Leaving out the pictures, retype all the material exactly.

[start Dataset section]

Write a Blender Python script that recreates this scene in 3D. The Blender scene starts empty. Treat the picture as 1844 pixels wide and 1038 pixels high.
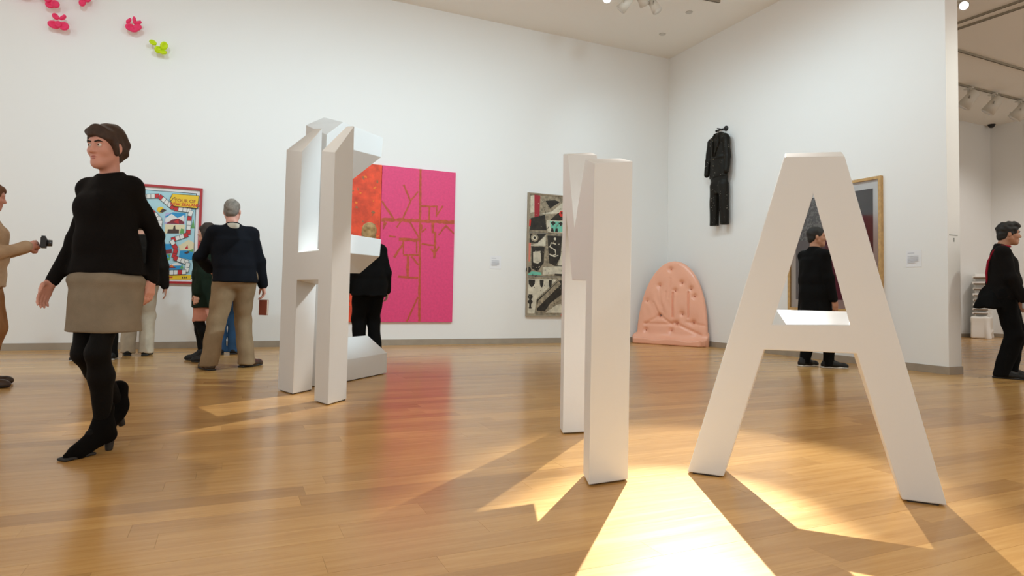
import bpy, bmesh, math, random
import numpy as np
from mathutils import Vector, Matrix, Euler
from mathutils.geometry import tessellate_polygon

sc = bpy.context.scene
COL = sc.collection

# ------------------------------------------------------------------ camera, world, exposure, big lights
def make_camera():
    yaw, pitch, roll = math.radians(24.0157), math.radians(2.5753), math.radians(1.1472)
    f_px, cy = 1129.78, 481.74
    fwd = Vector((math.sin(yaw)*math.cos(pitch), math.cos(yaw)*math.cos(pitch), math.sin(pitch)))
    r0 = Vector((math.cos(yaw), -math.sin(yaw), 0)); u0 = r0.cross(fwd)
    r = r0*math.cos(roll) + u0*math.sin(roll); u = -r0*math.sin(roll) + u0*math.cos(roll)
    cd = bpy.data.cameras.new('camera'); cam = bpy.data.objects.new('camera', cd); COL.objects.link(cam)
    cd.sensor_fit = 'HORIZONTAL'; cd.sensor_width = 36.0; cd.lens = 36.0*f_px/1844.0
    cd.shift_y = (cy-519.0)/1844.0
    cd.clip_end = 200
    m = Matrix((r, u, -fwd)).transposed().to_4x4(); m.translation = (0, 0, .83)
    cam.matrix_world = m; sc.camera = cam
make_camera()

world = bpy.data.worlds.new('gallery_ambient'); sc.world = world; world.use_nodes = True
bg = world.node_tree.nodes['Background']
bg.inputs[0].default_value = (1.0, .965, .92, 1); bg.inputs[1].default_value = .88
sc.view_settings.view_transform = 'Standard'; sc.view_settings.look = 'None'
sc.view_settings.exposure = 0.05; sc.view_settings.gamma = 1.0; sc.view_settings.use_curve_mapping = False
try:
    sc.cycles.use_denoising = True
    sc.cycles.max_bounces = 8; sc.cycles.diffuse_bounces = 4; sc.cycles.glossy_bounces = 3
    sc.cycles.sample_clamp_indirect = 6.0
except Exception:
    pass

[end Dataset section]

■ **Task answer**:
Write a Blender Python script that recreates this scene in 3D. The Blender scene starts empty. Treat the picture as 1844 pixels wide and 1038 pixels high.
import bpy, bmesh, math, random
import numpy as np
from mathutils import Vector, Matrix, Euler
from mathutils.geometry import tessellate_polygon

sc = bpy.context.scene
COL = sc.collection

# ------------------------------------------------------------------ camera, world, exposure, big lights
def make_camera():
    yaw, pitch, roll = math.radians(24.0157), math.radians(2.5753), math.radians(1.1472)
    f_px, cy = 1129.78, 481.74
    fwd = Vector((math.sin(yaw)*math.cos(pitch), math.cos(yaw)*math.cos(pitch), math.sin(pitch)))
    r0 = Vector((math.cos(yaw), -math.sin(yaw), 0)); u0 = r0.cross(fwd)
    r = r0*math.cos(roll) + u0*math.sin(roll); u = -r0*math.sin(roll) + u0*math.cos(roll)
    cd = bpy.data.cameras.new('camera'); cam = bpy.data.objects.new('camera', cd); COL.objects.link(cam)
    cd.sensor_fit = 'HORIZONTAL'; cd.sensor_width = 36.0; cd.lens = 36.0*f_px/1844.0
    cd.shift_y = (cy-519.0)/1844.0
    cd.clip_end = 200
    m = Matrix((r, u, -fwd)).transposed().to_4x4(); m.translation = (0, 0, .83)
    cam.matrix_world = m; sc.camera = cam
make_camera()

world = bpy.data.worlds.new('gallery_ambient'); sc.world = world; world.use_nodes = True
bg = world.node_tree.nodes['Background']
bg.inputs[0].default_value = (1.0, .965, .92, 1); bg.inputs[1].default_value = .88
sc.view_settings.view_transform = 'Standard'; sc.view_settings.look = 'None'
sc.view_settings.exposure = 0.05; sc.view_settings.gamma = 1.0; sc.view_settings.use_curve_mapping = False
try:
    sc.cycles.use_denoising = True
    sc.cycles.max_bounces = 8; sc.cycles.diffuse_bounces = 4; sc.cycles.glossy_bounces = 3
    sc.cycles.sample_clamp_indirect = 6.0
except Exception:
    pass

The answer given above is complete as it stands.